Die Mutter, die manchmal wütet und aufbraust und andermal
streichelt, in der Moderne reichlich unterschätz, bedroht
von der Ratio, verdrängt von der Hybris, eines sich selbstvergötternden
Egomanen. Dabei erscheint sie nur noch als die Vulva, der
man entkommen zu sein glaubt. Englitten zur Freiheit eines
einzelnen Individuums!?
"Ich
bin der Geist jeder Zeit, die Zeitgeistin,
die sich nichts schert um Zeit-Genossen,
die gebiert und verschlingt, was möglich scheint,
und den verzaubert, der sie, zu ergreifen vermag." (Zeitgeistin)
Doch
mittlerweile sagt man uns, die wir langsam vergessen werden,
wir seien Zeugen immerhin! Erwachsen einer analogen Welt um
in eine digitale zu stolpern, wir die Edge Generation, einen
Abgrund der Zeit durch unser Tun überspannend, Zeitzeugen.

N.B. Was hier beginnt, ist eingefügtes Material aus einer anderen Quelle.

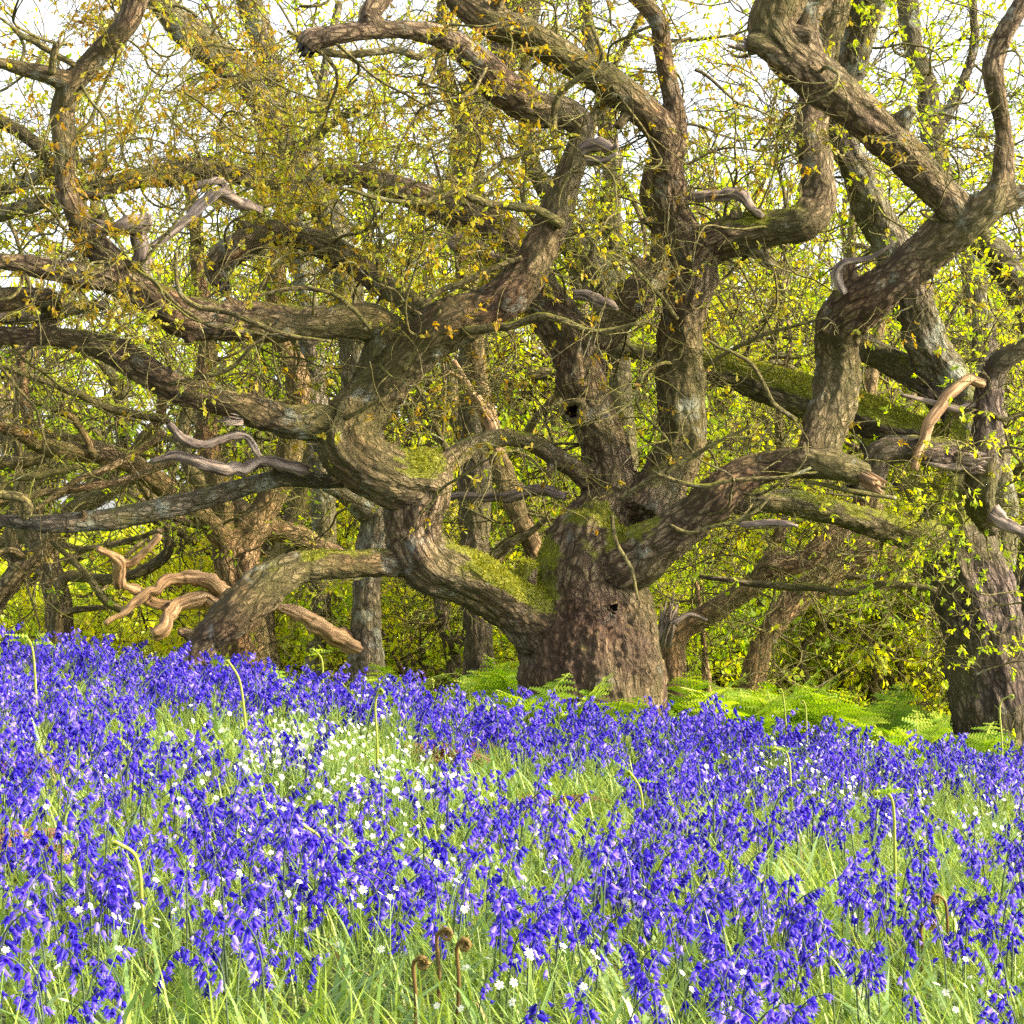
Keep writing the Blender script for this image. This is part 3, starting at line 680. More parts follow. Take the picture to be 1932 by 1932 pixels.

Dabei begreift man zum ersten Mal, die rätselhaften Worte,
die da geschrieben stehen: "So werden die Letzten
die Ersten sein, und die Ersten die Letzten." (Matthäus)
Die
Letzten, die die Party verlassen sind die ersten, die den
neuen Morgen erleben. Die letzten Überlebenden im Alten
sind die ersten Ankömmlinge auf dem neuen Kontinent.
Und wieder stellt die Zeitgeistin die Fragen neu. Und wir
erkennen sie als einzige wieder. Die alten Antworten gilt
es neu zu erfinden! Wenn die einen nicht mehr allzu ernst
nehmen müssen, was die Alten noch behaupten und diese
nicht mehr davon leben müssen, wovon die Neuen ihnen
vorsetzen, dann sind wir mitten dabei, da sich zwei unvereinbare
Weltauffassungen von Generation zu Generation abermals langsam
miteinander verschleifen, da zwei Kontinentalplatten sich
beschleunigt ineinanderschieben, und weil sie sich keine Zeit
lassen zum Vergehen, entstehen Risse und Verwerfungen, die
wir mit Inkommensurabilität und Scheitern bezahlen. Dann
geht Generation über Generation hinweg, und wir sind
nurmehr Zeugen. Die Bilder in unseren Augen, die Sätze
in unseren Ohren, die Schüsse und Schreie, die Tränen
und der Jubel in unseren Herzen. Unsere Köpfe sind voll
und wir kriegen sie nicht frei ohne zu bezeugen. Als die letzten
der analogen Welt und die ersten einer digitalen Welt.
"Wenn
die digitale Zukunft unsere Heimat sein soll, dann liegt es
an uns, sie dazu zu machen." (Zuboff)
Bleibt
da nichts, was man eine "echte" Welt bezeichnen
könnte? Das Ende der Rationalität, das Ende der
Exaktheit, von Wissenschaft im alten Sinne? Dafür sind
wir Zeugen der ersten Art, die im Laufe ihres Lebens mehrfach
aufge-fordert werden Antwort zu geben, die mehrfache Zukunft
genießen. Die mindestens zweimal Hoffnung schöpfen
müssen, wollen sie nicht kapitulieren oder krepieren;
die Wildrosen, beigesetzt auf dem Friedhof des unbekannten
Querulanten. Müssen wir Freiheit und Aufrichtigkeit,
Authentizität und Ehrlichkeit, Wahrhaftigkeit und Wahrheit,
ja Menschlichkeit neu denken und gar neu erfinden? Entwerten
und verraten wir damit nicht die alten Kämpfer und Opfer
für eine gerechtere Welt? War alles vergeblich, oder
ist es endlich aller Ehren wert? Solange wir - die Edge-Generation
- bezeugen?
Wir
sind die Vielen, aber wir spüren es nicht! Niemand
spricht von uns. Verausgabt, ausprobiert und erschöpft
stehen wir erneut vor dem Labyrinth. Es steht immer offen
für Gestaltung und Veränderung - eine Zukunft "Digital".
Wir erklimmen den digitalen Baum der Erkenntnis!